«Non vogliamo privilegi o soldi solo non essere vittime dei tagli»

I dipendenti della banche di credito cooperativo manifestano coi sindacati davanti alla Cassa Rurale: «Cortina ci dà grande visibilità, e poi è Giacobbi che tratta per il rinnovo del CIR che ci viene negato»

CORTINA. Sono una trentina i rappresenti delle organizzazioni sindacali bancarie del Veneto che hanno manifestato davanti alla sede della Cassa Rurale e Artigiana di Cortina, in vista della disdetta del contratto integrativo regionale dei dipendenti delle banche di credito cooperativo. Dal 1° aprile, infatti, il contratto nazionale sarà disdettato unitamente alla contrattazione integrativa regionale (CIR), e i sindacati, dopo lo sciopero nazionale del 2 marzo, hanno deciso di ritrovarsi a Cortina per difendere il loro contratto di lavoro.

Bandiere, cartelloni di protesta; e c'era anche chi indossava la maglietta con scritto: "Giacobbi = vergogna". «Abbiamo scelto Cortina per la visibilità che ci può dare, ma anche perché la Cassa Rurale è quella di Giacomo Giacobbi, che è il presidente della commissione sindacale all'interno della Federazione veneta delle Casse Rurali, ed è colui che tratta con i sindacati per il contratto di lavoro integrativo regionale» spiega Giuseppe Bragagnolo, portavoce del sindacato autonomo Fabi. «Con questo presidio contestiamo la disdetta del contratto integrativo regionale, che ci fa tornare indietro di 50 anni. Non chiediamo aumenti di stipendio, ma almeno il prolungamento del CIR attuale fino al rinnovo del contratto nazionale».

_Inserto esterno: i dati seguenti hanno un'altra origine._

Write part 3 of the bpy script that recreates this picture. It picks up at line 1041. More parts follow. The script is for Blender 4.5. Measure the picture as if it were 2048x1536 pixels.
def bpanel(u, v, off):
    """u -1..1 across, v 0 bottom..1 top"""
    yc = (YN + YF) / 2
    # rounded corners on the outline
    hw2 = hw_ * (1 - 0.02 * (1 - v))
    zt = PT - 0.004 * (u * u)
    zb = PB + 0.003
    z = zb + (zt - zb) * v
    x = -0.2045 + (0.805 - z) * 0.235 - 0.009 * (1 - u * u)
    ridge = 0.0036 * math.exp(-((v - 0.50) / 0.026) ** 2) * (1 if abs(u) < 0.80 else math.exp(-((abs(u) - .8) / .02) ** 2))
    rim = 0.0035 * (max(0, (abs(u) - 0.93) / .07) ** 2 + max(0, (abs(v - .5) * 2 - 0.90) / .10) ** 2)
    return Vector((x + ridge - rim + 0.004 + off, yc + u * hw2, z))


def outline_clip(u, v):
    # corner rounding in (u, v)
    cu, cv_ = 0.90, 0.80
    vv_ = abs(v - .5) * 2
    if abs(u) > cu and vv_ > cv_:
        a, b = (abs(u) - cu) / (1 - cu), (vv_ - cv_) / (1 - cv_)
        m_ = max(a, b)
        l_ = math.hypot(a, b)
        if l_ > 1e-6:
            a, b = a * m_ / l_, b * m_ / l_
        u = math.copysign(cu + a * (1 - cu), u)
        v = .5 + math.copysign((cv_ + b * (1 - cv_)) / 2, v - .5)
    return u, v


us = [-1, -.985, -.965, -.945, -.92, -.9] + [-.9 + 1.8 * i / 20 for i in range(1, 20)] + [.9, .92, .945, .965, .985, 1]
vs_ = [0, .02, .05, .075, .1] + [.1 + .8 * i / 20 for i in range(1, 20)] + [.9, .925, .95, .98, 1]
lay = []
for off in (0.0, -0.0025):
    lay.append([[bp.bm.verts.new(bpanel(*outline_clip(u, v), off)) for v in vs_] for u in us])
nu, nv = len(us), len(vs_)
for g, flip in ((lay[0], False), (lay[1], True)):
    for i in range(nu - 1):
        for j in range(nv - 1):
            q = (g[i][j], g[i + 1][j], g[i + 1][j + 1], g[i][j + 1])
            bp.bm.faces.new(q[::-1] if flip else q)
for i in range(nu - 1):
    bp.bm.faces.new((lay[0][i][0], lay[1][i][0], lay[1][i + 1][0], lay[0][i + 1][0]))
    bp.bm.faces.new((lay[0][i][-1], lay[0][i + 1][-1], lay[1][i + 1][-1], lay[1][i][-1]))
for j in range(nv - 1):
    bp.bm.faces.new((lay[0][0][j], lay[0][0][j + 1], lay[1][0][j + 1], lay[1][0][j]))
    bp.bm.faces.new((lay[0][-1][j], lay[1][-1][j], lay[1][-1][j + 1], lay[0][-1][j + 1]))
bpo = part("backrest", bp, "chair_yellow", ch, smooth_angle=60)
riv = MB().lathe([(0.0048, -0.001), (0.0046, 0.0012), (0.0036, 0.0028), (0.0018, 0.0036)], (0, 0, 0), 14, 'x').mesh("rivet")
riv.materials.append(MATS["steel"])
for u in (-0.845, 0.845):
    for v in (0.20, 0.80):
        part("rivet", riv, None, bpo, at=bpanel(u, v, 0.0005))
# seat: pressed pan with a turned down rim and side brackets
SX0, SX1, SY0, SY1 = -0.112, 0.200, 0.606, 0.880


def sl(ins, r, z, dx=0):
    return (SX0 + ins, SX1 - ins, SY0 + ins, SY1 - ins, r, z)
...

Le banche di credito cooperativo, tuttavia, vanno riformate, in base a direttive europee, e bisogna intervenire anche sui contratti collettivi, poiché, in relazione ai dati forniti dallo stesso Giacobbi, le Casse Rurali, in controtendenza rispetto alle altre banche, dal 2008 al 2013 hanno incrementato il numero dei dipendenti dell'8,46%, ma sono incrementati anche i costi pro capite del 10,3%. Non è opportuno anche per i dipendenti fare un sacrificio per salvare le banche di Credito Cooperativo? «Riformare non vuol dire tagliare i costi del personale», risponde Bragagnolo, «iniziamo dall'alto, dai consigli d'amministrazione, tagliando il numero dei membri, nonché i gettoni di presenza. Noi siamo disposti a fare sacrifici: non chiediamo infatti aumenti o privilegi aggiuntivi, ma vogliamo difendere almeno quanto abbiamo acquisito fino ad ora, come ad esempio le nostre ferie. Lo sappiamo anche noi che questo è un momento difficile, ma i sacrifici devono essere fatti anche dall'alto».

Non si tratta di uno sciopero, ci tengono a sottolineare, ma di un presidio. «Lo sciopero è già stato fatto a livello nazionale il 2 marzo, con un'altissima partecipazione: il 90% di adesioni e il 95% di filiali chiuse», specifica Bragagnolo, «e da lì è partito il confronto per il contratto integrativo. Lunedì ci sarà un altro incontro tra le parti. Dopo tale confronto», conclude, potremo effettuare una valutazione e decidere o meno se fare uno sciopero regionale. Dipende se Federcasse cambierà idea».